Image: Adam Jasper on Megan Rooney
Megan Rooney, Eyes on Arcadia (Dancing), 2023, acrylic, oil, pastel, and oil stick on canvas, 8' 10 3⁄4" × 19' 3⁄8".
Featured in Artforum

Adam Jasper on Megan Rooney 'The novelty and density of her paintings feels as strange as clouds seen from above.'

1 June 2023

Do you remember the first time you looked out of the window of an airplane? Perhaps a childhood experience of looking down on clouds, your visual acuity sharpened by adrenaline, to gaze at endless fields of stratus, or the anvil-shaped head of a cumulonimbus, turned lavender by the sinking light, perhaps a mile across? I recall a peculiar scopophilia, a craving to see, perhaps because of the odd angle and behavior of light, or maybe because one simply did not know what the backside of heaven might look like. A similar feeling takes hold when I look at the paintings of Megan Rooney. The novelty and density of her paintings feels as strange as clouds seen from above. For one thing, it is difficult to know how far or how close to stand to them. If you approach the canvas directly, some elements paradoxically recede. Sneak up on it obliquely, and the pigment appears to change color, in a manner quite improbable for oil paint.

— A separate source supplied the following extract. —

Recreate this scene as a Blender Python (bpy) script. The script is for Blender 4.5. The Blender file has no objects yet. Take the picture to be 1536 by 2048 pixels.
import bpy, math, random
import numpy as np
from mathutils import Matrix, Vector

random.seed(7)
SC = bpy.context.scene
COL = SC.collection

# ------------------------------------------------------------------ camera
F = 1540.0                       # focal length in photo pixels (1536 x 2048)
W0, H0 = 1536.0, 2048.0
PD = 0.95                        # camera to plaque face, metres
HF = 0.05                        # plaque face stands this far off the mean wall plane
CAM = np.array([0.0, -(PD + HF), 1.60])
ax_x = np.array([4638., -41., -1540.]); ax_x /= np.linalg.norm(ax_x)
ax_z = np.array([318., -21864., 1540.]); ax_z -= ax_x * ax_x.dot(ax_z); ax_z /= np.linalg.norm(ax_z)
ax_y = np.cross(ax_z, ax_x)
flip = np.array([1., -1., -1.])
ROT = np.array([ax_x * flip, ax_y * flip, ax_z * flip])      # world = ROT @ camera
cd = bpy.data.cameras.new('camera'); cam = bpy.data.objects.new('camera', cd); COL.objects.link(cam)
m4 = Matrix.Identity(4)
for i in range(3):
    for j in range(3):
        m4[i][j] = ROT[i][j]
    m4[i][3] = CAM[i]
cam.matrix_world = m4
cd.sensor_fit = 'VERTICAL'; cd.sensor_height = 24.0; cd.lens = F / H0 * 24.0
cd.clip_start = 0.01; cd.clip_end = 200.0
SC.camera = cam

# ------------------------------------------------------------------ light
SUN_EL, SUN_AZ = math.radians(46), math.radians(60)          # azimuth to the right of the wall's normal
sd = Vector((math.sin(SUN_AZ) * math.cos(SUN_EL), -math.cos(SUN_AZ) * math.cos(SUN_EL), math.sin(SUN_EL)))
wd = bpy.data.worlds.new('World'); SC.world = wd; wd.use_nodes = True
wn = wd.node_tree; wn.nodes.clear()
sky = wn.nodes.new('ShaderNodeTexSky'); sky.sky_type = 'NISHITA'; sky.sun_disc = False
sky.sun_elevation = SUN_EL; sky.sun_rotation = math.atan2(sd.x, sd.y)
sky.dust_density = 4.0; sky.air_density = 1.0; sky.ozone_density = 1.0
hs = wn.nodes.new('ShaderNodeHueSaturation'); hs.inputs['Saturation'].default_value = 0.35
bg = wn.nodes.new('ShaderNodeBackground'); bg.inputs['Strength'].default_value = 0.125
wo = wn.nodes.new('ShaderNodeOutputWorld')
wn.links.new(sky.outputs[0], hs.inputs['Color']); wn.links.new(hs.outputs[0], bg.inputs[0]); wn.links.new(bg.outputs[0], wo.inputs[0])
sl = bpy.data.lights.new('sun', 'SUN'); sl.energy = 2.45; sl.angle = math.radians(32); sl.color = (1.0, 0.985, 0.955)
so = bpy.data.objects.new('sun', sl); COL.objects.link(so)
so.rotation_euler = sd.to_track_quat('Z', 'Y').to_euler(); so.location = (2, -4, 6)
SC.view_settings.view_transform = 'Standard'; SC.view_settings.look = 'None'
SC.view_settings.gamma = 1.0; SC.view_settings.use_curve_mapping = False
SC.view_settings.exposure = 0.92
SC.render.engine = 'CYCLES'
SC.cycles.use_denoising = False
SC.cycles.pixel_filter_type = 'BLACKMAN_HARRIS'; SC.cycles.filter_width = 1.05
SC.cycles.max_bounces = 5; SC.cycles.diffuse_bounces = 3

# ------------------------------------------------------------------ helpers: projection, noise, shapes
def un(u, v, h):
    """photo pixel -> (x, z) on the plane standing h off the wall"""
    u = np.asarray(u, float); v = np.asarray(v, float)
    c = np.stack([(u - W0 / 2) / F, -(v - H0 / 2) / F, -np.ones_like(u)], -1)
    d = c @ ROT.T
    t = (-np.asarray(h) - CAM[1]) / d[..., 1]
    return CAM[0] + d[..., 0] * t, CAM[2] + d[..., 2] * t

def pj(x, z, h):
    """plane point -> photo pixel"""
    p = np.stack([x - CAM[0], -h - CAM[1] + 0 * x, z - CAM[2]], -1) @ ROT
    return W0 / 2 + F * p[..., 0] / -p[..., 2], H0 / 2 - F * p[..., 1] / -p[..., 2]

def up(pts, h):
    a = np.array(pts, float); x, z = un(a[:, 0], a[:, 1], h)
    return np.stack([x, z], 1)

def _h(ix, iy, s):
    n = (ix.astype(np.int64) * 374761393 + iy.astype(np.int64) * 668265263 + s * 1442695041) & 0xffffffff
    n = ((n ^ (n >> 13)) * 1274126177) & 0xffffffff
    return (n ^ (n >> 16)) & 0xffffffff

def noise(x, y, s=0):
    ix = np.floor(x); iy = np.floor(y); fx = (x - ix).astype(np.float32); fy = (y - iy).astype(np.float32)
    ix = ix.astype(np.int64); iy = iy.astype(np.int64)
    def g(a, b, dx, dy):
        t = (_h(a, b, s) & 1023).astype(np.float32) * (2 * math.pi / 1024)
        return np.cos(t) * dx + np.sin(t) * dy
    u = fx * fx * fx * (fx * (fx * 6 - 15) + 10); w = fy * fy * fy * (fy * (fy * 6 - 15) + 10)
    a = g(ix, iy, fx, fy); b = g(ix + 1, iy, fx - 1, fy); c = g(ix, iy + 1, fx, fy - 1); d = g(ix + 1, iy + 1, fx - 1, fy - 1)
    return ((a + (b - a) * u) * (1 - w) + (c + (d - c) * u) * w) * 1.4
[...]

Rooney paints (mostly) large-format abstract paintings. She is celebrated in the press for her use of so-called secondary colors. She is well known for taking an orbital grinder to her canvases. But these facts do not convey the density and complexity of her works. And photography isn’t much help: Another factor in the weirdness of Rooney’s paintings is the unreproducibility of their color relations. You could call this the Golden Gate Bridge effect. Her palette of secondary and tertiary tones is simply outside the gamut of CMYK, let alone RGB, reproduction systems. Computer screens can’t show what the images look like in the flesh, nor can the pages of a magazine. This gives them a peculiarly shocking quality, an enduring capacity to surprise, even when the composition should be familiar.

Given her use of abrasives in order to remove pigment, Rooney’s process is as much one of excavation as one of paint application. Painting becomes a subtractive process, like carving stone. Rather like the story that masons tell about carving stone (that they are not so much inventing as “freeing” a trapped image), so Rooney speaks of the “discovery” of the painting. But even the image of discovery is not quite right. Rather, the process is a selection of possibilities, as if one had started with endless paintings, and gradually winnowed them down until a single painting is left—a single painting that contains the ghosts of all of its possible alternatives.

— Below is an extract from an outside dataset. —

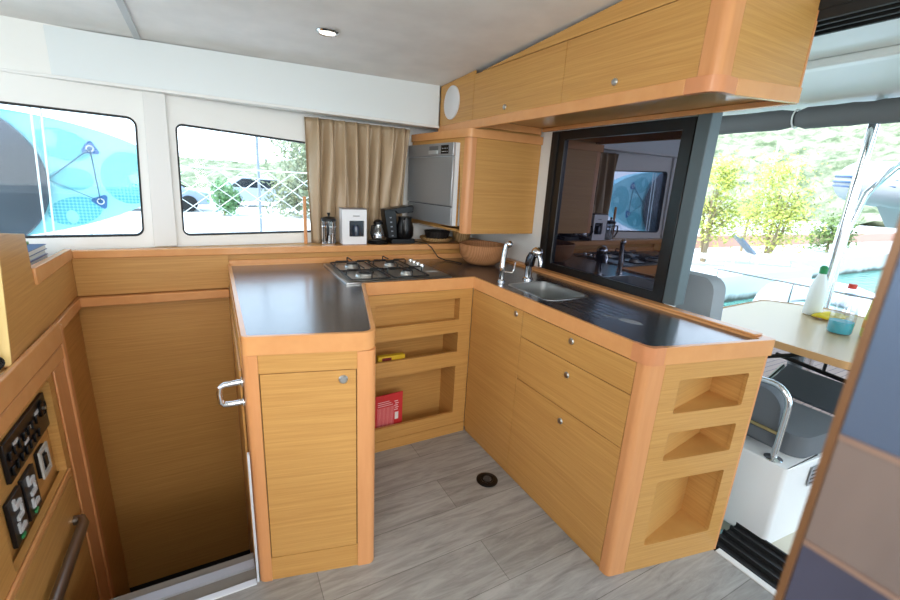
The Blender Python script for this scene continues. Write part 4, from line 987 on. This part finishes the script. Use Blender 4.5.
bottle(2.98, 0.915, [(0.050, 0), (0.055, .01), (.056, .10), (.050, .17), (.030, .215), (.016, .24), (.016, .25)], CLEAR, REDC, [(.019, .2505), (.019, .275), (0, .276)], 'spray_bottle', 'clear plastic bottle of blue liquid with red cap on the cockpit table',
       liquid=([(0.048, .003), (0.0525, .012), (.0535, .068), (0, .068)], flat('cyan_liquid', (60, 200, 220), .1)))
t_ = bottle(3.05, 0.80, [(0.045, 0), (0.048, .01), (.048, .10), (.042, .16), (.040, .20), (.020, .235), (.018, .245)], flat('lime_bottle', (206, 226, 60), .3), flat('crimson_cap', (196, 48, 84), .4), [(.021, .2455), (.021, .285), (0, .286)], 'detergent_bottle', 'lime yellow detergent bottle with crimson cap at the right of the table')
MB().lathe([(.0487, .05), (.0487, .095), (.0481, .095), (.0481, .05)], (3.05, 0.80, TZ), Z, 24, closed=True).build('label_band', flat('orange_label', (226, 160, 40), .4), t_)
m = MB(); vs = []; fs = []; n_ = 14
for j in range(n_):
    for i in range(n_):
        a, b_ = i / (n_ - 1), j / (n_ - 1)
        vs.append((3.20 + a * .22, 1.02 + b_ * .11 + .01 * math.sin(a * 9), TZ + 0.008 + .022 * (noise.noise(Vector((a * 3, b_ * 3, 2))) + .6) * math.sin(PI * b_) ** .5 * math.sin(PI * a) ** .4))
for j in range(n_ - 1):
    for i in range(n_ - 1): a = j * n_ + i; fs.append((a, a + 1, a + n_ + 1, a + n_))
m.add(vs, fs); o = m.build('cloth', flat('yellow_cloth', (226, 196, 40), .8), angle=180); s_ = o.modifiers.new('s', 'SOLIDIFY'); s_.thickness = .006; s_.offset = 1
tag(o, 'crumpled yellow cleaning cloth between the bottles on the cockpit table', 'cloth')

# steel posts, rails
t = thing('hardtop_post', 'polished steel post carrying the hardtop behind the cockpit table', 'post', (3.62, 1.225, -0.03))
m = MB(); m.tube([(3.86, 1.335, 2.07), (3.86, 1.335, 1.4), (3.86, 1.335, .6), (3.86, 1.335, -0.028)], .026, 16); m.build('tube', CHROME, t)
m = MB(); m.tube([(3.93, 1.335, 2.07), (3.93, 1.335, 1.3), (3.93, 1.335, .5), (3.93, 1.335, -0.028)], .014, 12); m.build('thin_tube', CHROME, t)
t = thing('davit_rail', 'curved steel davit tubes rising to the right behind the post', 'rail', (4.3, 1.2, -0.03))
m = MB(); m.tube([(4.2, 1.40, -0.028), (4.2, 1.42, 1.2), (4.22, 1.38, 1.50), (4.28, 1.28, 1.68), (4.4, 1.0, 1.80), (4.6, .4, 1.86)], .022, 12); m.build('outer_tube', CHROME, t)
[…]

Rooney’s subtractive method recalls printmaking as well as sculpting. About ten years ago, she worked in etchings and intaglio prints. So cutting into and removing material became natural parts of her image-making process. The coercive education that she gives each painting—adding to it, taking away from it, coddling it, bullying it, propping it up, sanding it back, laying it flat, applying turpentine to its surface—produces an image that has a complexity more like that of a realistic novel than that of a lyric poem. Each canvas has mopped up so much of the painter’s time, so much of her attention, that it acquires a kind of personhood. By her own account, Rooney loses herself in the act of painting. The painting, for its part, finds itself in the process of being worked upon. From the painting’s perspective, Rooney is like the weather: a series of climatic forces that build up the surface and then erode it. Time is the universal measure of care, and its presence is palpable here. The time that she spends on the images transmutes into the time that we spend looking at them. The feeling of immersion that results is a revelation, as profound and self-evident as a child’s discovery that clouds have no edges.